Niedziela, 13 lutego   VI zwykła    tekst: Mt 5, 17-37

       1. Trudno w dzisiejszym, bogatym tekście, zwrócić uwagę na wszystkie jego aspekty, niech więc każdy w swojej modlitwie dotknie tych kwestii, które najbardziej go poruszają. We wprowadzeniu skupię się tylko na początkowych kwestiach. Najpierw Jezus pokazuje swój stosunek do Prawa, które nie przyszedł znieść, lecz wypełnić. Można powiedzieć, że św. Paweł dużo mówił o tym, by nie żyć Prawem (które nie zbawia), lecz Duchem. O co chodzi Jezusowi? A może o to, że człowiek może żyć w pełni wolności, kiedy wypełnia (czyni "pełnym") Prawo, a nie kiedy działa wbrew niemu?

       2. Zniesienie jednego najmniejszego przykazania skutkuje tym, że człowiek stanie się najmniejszym w Królestwie Bożym (ale się tam znajdzie). Tymczasem sprawiedliwość, która byłaby równa sprawiedliwości faryzeuszów i uczonych w Piśmie - nie pozwala wejść do Królestwa. Pomyśl o takim postawieniu sprawy i o co może chodzić Jezusowi. Na czym polega sprawiedliwość faryzeuszów, którzy ze swoją sprawiedliwością nie wejdą do Królestwa?

       3. Zobacz, jak Jezus przerysowuje przykład z piątym przykazaniem. Dlaczego już za gniew chce karać tak samo jak za zabójstwo? A potem to już tylko gorzej - powiedzenie mu "Bezbożniku" skutkuje ogniem piekielnym... Przerysowanie czegoś oznacza, że Pan chce nas na tym zatrzymać i zmusić do refleksji. Może chodzi o to, że tylko materialne wypełnianie prawa (jak to czynili faryzeusze) do niczego nie prowadzi. Bo czyż nie znajdą się wśród nas ludzie, którzy powiedzą: "jestem OK, nikogo nie zabiłem, nikogo nie okradłem, więc nie zgrzeszyłem...", itp. Tymczasem Jezus pokazuje, że owszem, nie należy zabijać, ale czy gniew nie może prowadzić do zabójstwa? Czy nie potrzebujemy popatrzeć całościowo na nasze relacje z bliźnimi, a nie tylko na ostateczny skutek?

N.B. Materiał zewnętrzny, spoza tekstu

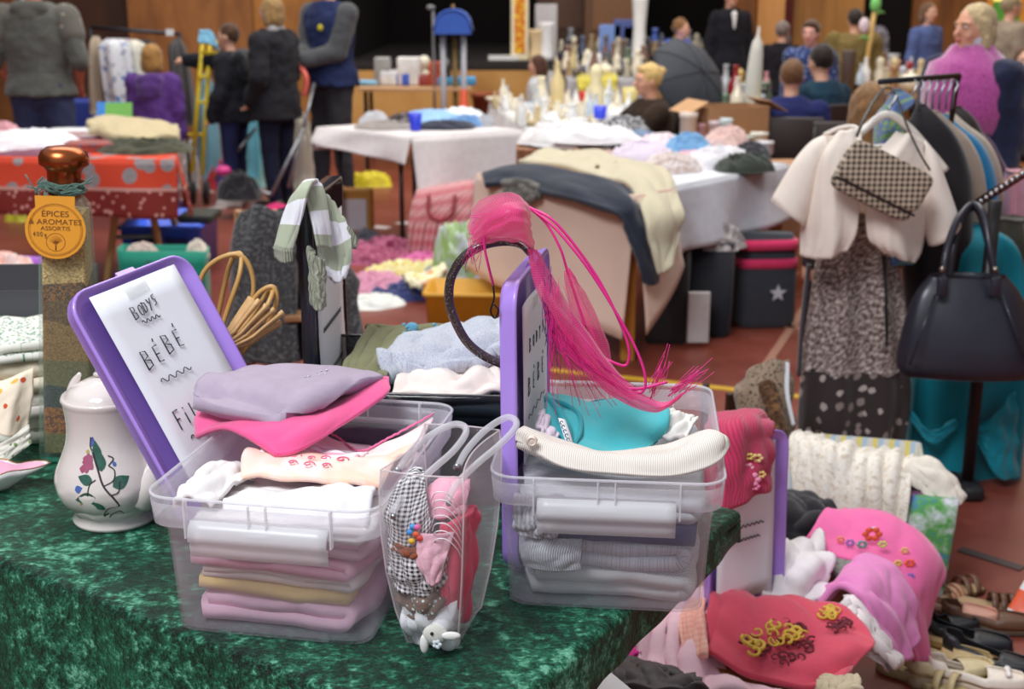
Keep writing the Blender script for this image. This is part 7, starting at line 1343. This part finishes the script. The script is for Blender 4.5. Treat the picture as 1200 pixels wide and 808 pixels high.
for i in range(7):
    p = V(1070 + i * 8, 110, 4.1 + i * .03); m = MB(); m.tube(spline([p + Vector((0, 0, -.05)), p, p + Vector((.012, .005, .03)), p + Vector((.0, .012, .045)), p + Vector((-.012, .005, .035))], 12), .0035, 6)
    o = m.build('hanger_hook', METAL); solo(o, '%s shiny hanger hook in the close row on the upper rail' % ['leftmost', 'second from left', 'third from left', 'middle', 'third from right', 'second from right', 'rightmost'][i], 'hanger', 'hanger hooks on the upper rail')
# teal dress and black handbag
t = thing('teal_dress', 'teal satin dress hanging behind the black handbag', 'dress', V(1130, 565, 4.12)); M_TEAL = fab((14, 132, 150), rough=.45, sheen=.2, wr=6, bump=.5)
hang('dress_body', [(262, 1100, 1150, 4.20, .04), (285, 1086, 1190, 4.18, .08), (330, 1078, 1204, 4.17, .09), (440, 1068, 1206, 4.15, .10), (540, 1060, 1198, 4.15, .10), (572, 1064, 1196, 4.15, .10)], M_TEAL, t, ripn=6, rip=.3)
cloth('drape_fold', [[(1066, 480, 4.02), (1090, 505, 3.98), (1120, 492, 4.0)], [(1066, 490, 4.02), (1092, 520, 3.97), (1122, 500, 4.0)]], M_TEAL, .01, t, amp=.006); cloth('drape_fold', [[(1140, 505, 4.0), (1168, 485, 3.98), (1190, 460, 4.02)], [(1142, 515, 4.0), (1170, 560, 3.98), (1194, 560, 4.02)]], M_TEAL, .012, t, amp=.008)
o = hang('floral_skirt', [(540, 1128, 1190, 4.35, .05), (600, 1132, 1176, 4.35, .05)], fab((150, 80, 90), (206, 170, 160), 'blotch', 40, (120, 60, 70))); solo(o, 'rose patterned skirt hem below the teal dress', 'skirt')
o = hang('pink_jumper', [(200, 1180, 1205, 4.5, .06), (260, 1176, 1210, 4.5, .08)], fab((196, 136, 150))); solo(o, 'dusty pink garment at the right edge behind the slanting arm', 'clothes')
o = hang('khaki_jacket', [(255, 1165, 1205, 4.25, .06), (300, 1170, 1215, 4.2, .08)], fab((60, 54, 44))); solo(o, 'dark khaki garment below the slanting arm at the right edge', 'clothes')
o = hang('beige_dress', [(300, 1070, 1092, 4.3, .04), (420, 1052, 1080, 4.3, .05), (490, 1050, 1066, 4.3, .05)], fab((178, 166, 152))); solo(o, 'plain beige garment between the brown and teal dresses', 'dress')
t = thing('black_handbag', 'large black leather handbag hanging from the slanting arm', 'handbag', V(1130, 438, 3.86)); M_LEA = plain((40, 40, 52), .38, var=.12, sc=14, coat=.15)
hang('bag_body', [(322, 1090, 1178, 3.82, .035), (345, 1072, 1196, 3.81, .06), (385, 1058, 1212, 3.80, .085), (425, 1050, 1220, 3.80, .095), (440, 1060, 1214, 3.80, .07)], M_LEA, t, ripn=4, rip=.12)
for pts in ([(1104, 338, 3.74), (1108, 300, 3.76), (1120, 262, 3.82), (1138, 240, 3.88), (1152, 250, 3.82), (1160, 290, 3.76), (1168, 335, 3.74)], [(1112, 330, 3.84), (1118, 290, 3.86), (1130, 252, 3.92), (1146, 246, 3.92), (1158, 285, 3.87), (1166, 330, 3.85)]):
    MB().tube(spline(VL(pts), 40), .011, 10).build('bag_handle', M_LEA, t, world=True)
for px in (1104, 1166): MB().box(V(px, 336, 3.735), (.03, .02, .06)).build('handle_tab', M_LEA, t, world=True, bev=.006); MB().ball(V(px, 316, 3.735), .010, 10, 8).build('ring', plain((160, 150, 140), .25, 1), t, world=True)
for a, b in (((1096, 345), (1066, 428)), ((1174, 345), (1204, 428))): MB().tube([V(a[0], a[1], 3.745), V((a[0] + b[0]) / 2, (a[1] + b[1]) / 2, 3.715), V(b[0], b[1], 3.70)], .004, 6).build('seam', M_LEA, t, world=True)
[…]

       4. To wszystko przechodzi w ważny temat - przebaczenia. Jezus przykłada do niego tak wielką wagę, że każe człowiekowi zostawić dar w świątyni pod ołtarzem (Jerozolima) i iść do domu (mówił do Galilejczyków, 3 dni drogi od Jerozolimy), by pojednać się z bratem. Trzy dni drogi... Trzy dni to ważna rzecz, bo tak ważne jest przebaczenie. Trzy dni, które pokazują również proces - bo przebaczenie jest procesem. Idąc od początku tego dzisiejszego tekstu można by powiedzieć, że tak naprawdę Prawo wypełnia się w relacji do drugiego człowieka (a nie w materialnym spełnianiu tylko poszczególnych przepisów). W ten sam sposób możesz popatrzeć na dalszą część tekstu. Co to wszystko w Tobie wzbudza, jakie uczucia, pragnienia?